>> start

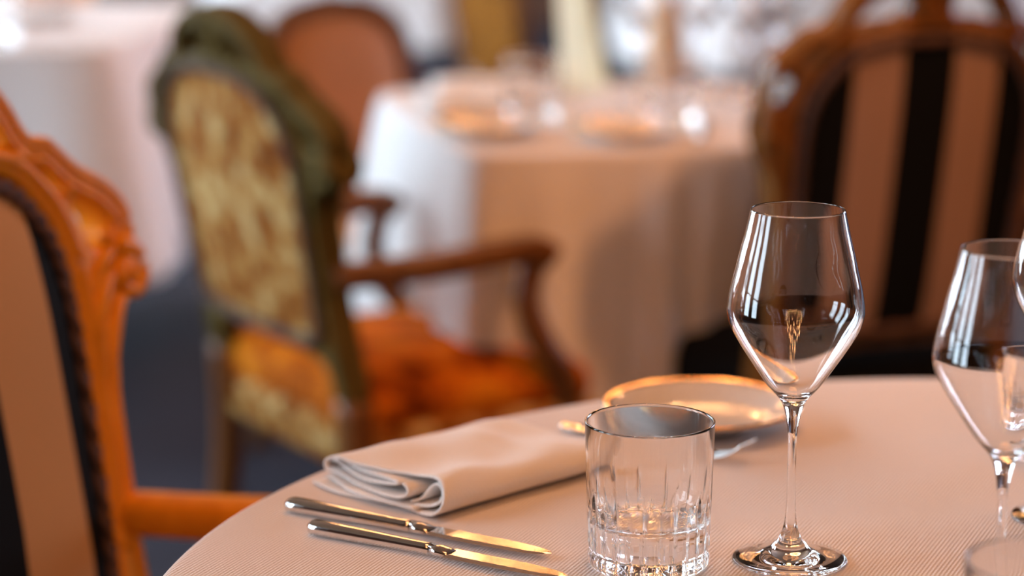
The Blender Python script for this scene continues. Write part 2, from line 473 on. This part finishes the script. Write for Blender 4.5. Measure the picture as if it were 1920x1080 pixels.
def table(name, label, center, a, n, rot=0.0, group=None):
    t = empty(name, (center[0], center[1], 0), rot); tag(t, label, 'table', group)
    mb = MB(); seg = 96; v = []; f = []
    rings = [(0.0, 0.712), (0.975, 0.712), (0.985, 0.718), (0.985, 0.736), (0.978, 0.743), (0.0, 0.743)]
    for s, z in rings:
        for k in range(seg):
            th = 2 * PI * k / seg; r = superell(th, a, n) * max(s, 0.01)
            v.append((r * math.cos(th), r * math.sin(th), z))
    for i in range(len(rings) - 1):
        for k in range(seg):
            k2 = (k + 1) % seg; f.append((i * seg + k, i * seg + k2, (i + 1) * seg + k2, (i + 1) * seg + k))
    f.append(tuple(range(seg))); f.append(tuple((len(rings) - 1) * seg + k for k in range(seg)))
    mb.add(v, f).build('tabletop', M['dark'], t)
    MB().add(*lathe([(0, 0.712), (0.09, 0.712), (0.09, 0.69), (0.045, 0.66), (0.04, 0.35), (0.055, 0.2), (0.05, 0.10), (0, 0.10)], 32)).build('pedestal', M['dark'], t)
    MB().add(*lathe([(0, 0.0), (0.27, 0.0), (0.275, 0.012), (0.25, 0.03), (0.08, 0.07), (0.05, 0.115), (0, 0.115)], 48)).build('foot_plate', M['dark'], t)
    return t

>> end

- EXERCISE DESCRIPTION -
Quote the preceding listing precisely and completely, omitting its images.

- SOLUTION FOR THIS PROBLEM -
The Blender Python script for this scene continues. Write part 2, from line 473 on. This part finishes the script. Write for Blender 4.5. Measure the picture as if it were 1920x1080 pixels.
def table(name, label, center, a, n, rot=0.0, group=None):
    t = empty(name, (center[0], center[1], 0), rot); tag(t, label, 'table', group)
    mb = MB(); seg = 96; v = []; f = []
    rings = [(0.0, 0.712), (0.975, 0.712), (0.985, 0.718), (0.985, 0.736), (0.978, 0.743), (0.0, 0.743)]
    for s, z in rings:
        for k in range(seg):
            th = 2 * PI * k / seg; r = superell(th, a, n) * max(s, 0.01)
            v.append((r * math.cos(th), r * math.sin(th), z))
    for i in range(len(rings) - 1):
        for k in range(seg):
            k2 = (k + 1) % seg; f.append((i * seg + k, i * seg + k2, (i + 1) * seg + k2, (i + 1) * seg + k))
    f.append(tuple(range(seg))); f.append(tuple((len(rings) - 1) * seg + k for k in range(seg)))
    mb.add(v, f).build('tabletop', M['dark'], t)
    MB().add(*lathe([(0, 0.712), (0.09, 0.712), (0.09, 0.69), (0.045, 0.66), (0.04, 0.35), (0.055, 0.2), (0.05, 0.10), (0, 0.10)], 32)).build('pedestal', M['dark'], t)
    MB().add(*lathe([(0, 0.0), (0.27, 0.0), (0.275, 0.012), (0.25, 0.03), (0.08, 0.07), (0.05, 0.115), (0, 0.115)], 48)).build('foot_plate', M['dark'], t)
    return t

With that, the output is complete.